解説をただ漠然と書くのでは、よい解説書はできません。
…ふぅ。俺が見つけたのは以上だが、探す人が探せば、もっとたくさんあるはずだ。
この本はわかりやすさが人気で、かなり売れている。かなり…ていうか、たぶん一番売れている「HTMLの本」だろう。
しかし、<TITLE> の省略や<P> <Hn> の勘違いなどは、非常にありがちなミスだ。俺も、勉強を始めてまず最初に知ったのがこれ、ってくらいポピュラーだ。
それにしっかり引っかかるというのは、仕様書には目を通さず、正確性なんか気にもとめず、根も葉もない一般解釈だけで適当に書いてる、格好の証拠となる。
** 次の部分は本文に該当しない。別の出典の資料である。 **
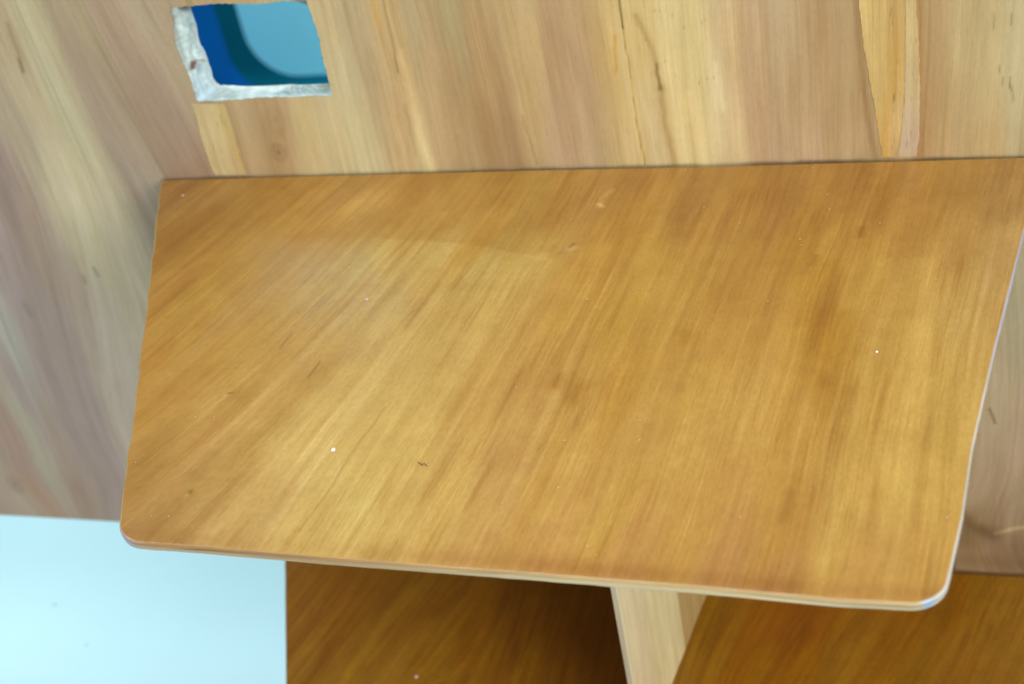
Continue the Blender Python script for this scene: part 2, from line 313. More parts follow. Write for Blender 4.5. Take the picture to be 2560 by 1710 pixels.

ちんぴらwebmasterじゃあるまいし、何百万と刷られる本の執筆者がそんな姿勢でいいのか。これだけの間違いを放ったらかしにしておくのは犯罪だ。いわず、解説書としての価値はゼロに等しい。
構成的なわかりやすさはよくできてるだけに、残念でならぬ。
HTMLの解説書は無数にあるが、このように「売れてるやつなら安心」と思ったら大間違い。実のところ、間違い勘違いのない解説書を探すのは極めて困難だ。試しに、知識をつけて本屋で片っ端から立ち読みしてみよう。辟易するに違いない。
特に、本のタイトルに「ホームページ」とあったら確実にダメ。「これでバッチリ!ホームページ作り[M]」など。(←持ってるし。えぇ、一番最初のsiteCTSはこれ見ながら作ったものです。今はマウスパッドの下敷きです。厚みがちょうどよくてお気に入りです。)